Our product costs are also affected in part by the prices for raw materials used in said products. A
substantial rise in the price of one or more raw materials used in our products could dramatically
increase the costs associated with the manufacturing of merchandise that we purchase from our vendors
for sale in our stores, as well as products manufactured for our private brands, which could cause the
cost of our products to increase and could potentially have a negative impact on our sales and
profitability.
Historically, political or economic instability in the countries from which our products originate has not
had a material adverse effect on our operations. However, we cannot predict the effect that future
changes in economic or political conditions in such foreign countries may have on our operations.

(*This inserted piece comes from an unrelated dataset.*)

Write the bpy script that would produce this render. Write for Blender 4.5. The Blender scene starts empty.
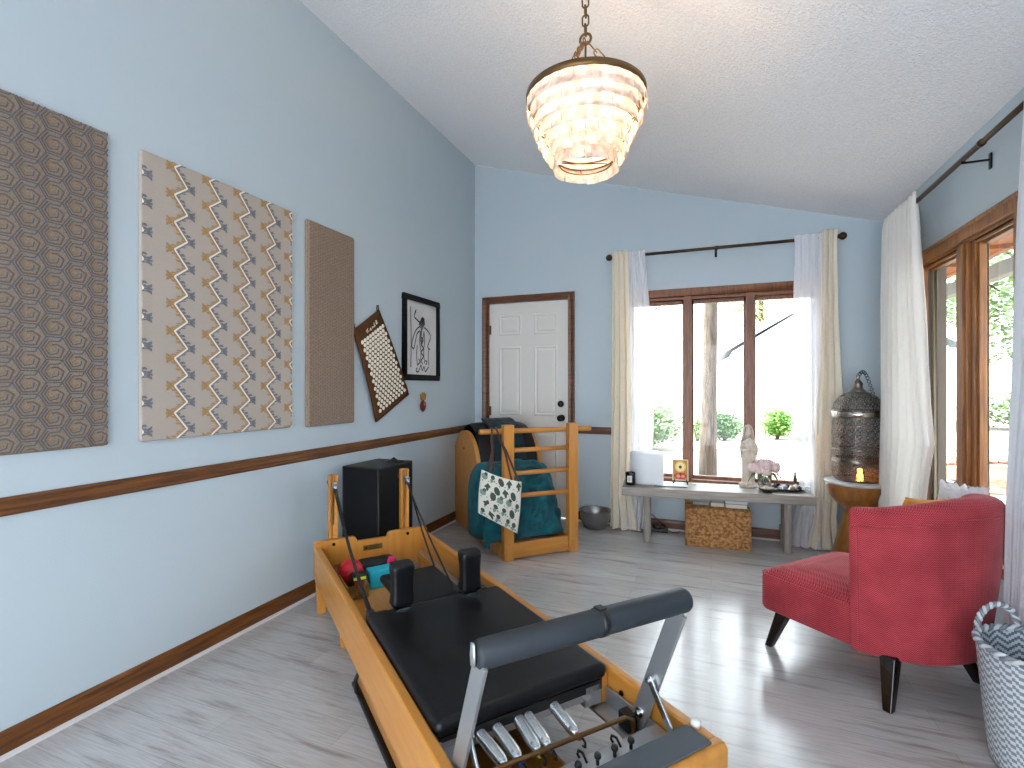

The loss of our key executives, especially Edward W. Stack, our Chairman and Chief Executive Officer, could
have a material adverse effect on our business due to the loss of their experience and industry relationships.
Our success depends on the continued services of our senior management, particularly Edward W.
Stack, our Chairman and Chief Executive Officer. Mr. Stack also holds a majority of the voting power
of our capital stock, and has been operating the Company since 1984. Mr. Stack possesses detailed and
in-depth knowledge of the issues, opportunities and challenges facing the Company and its businesses.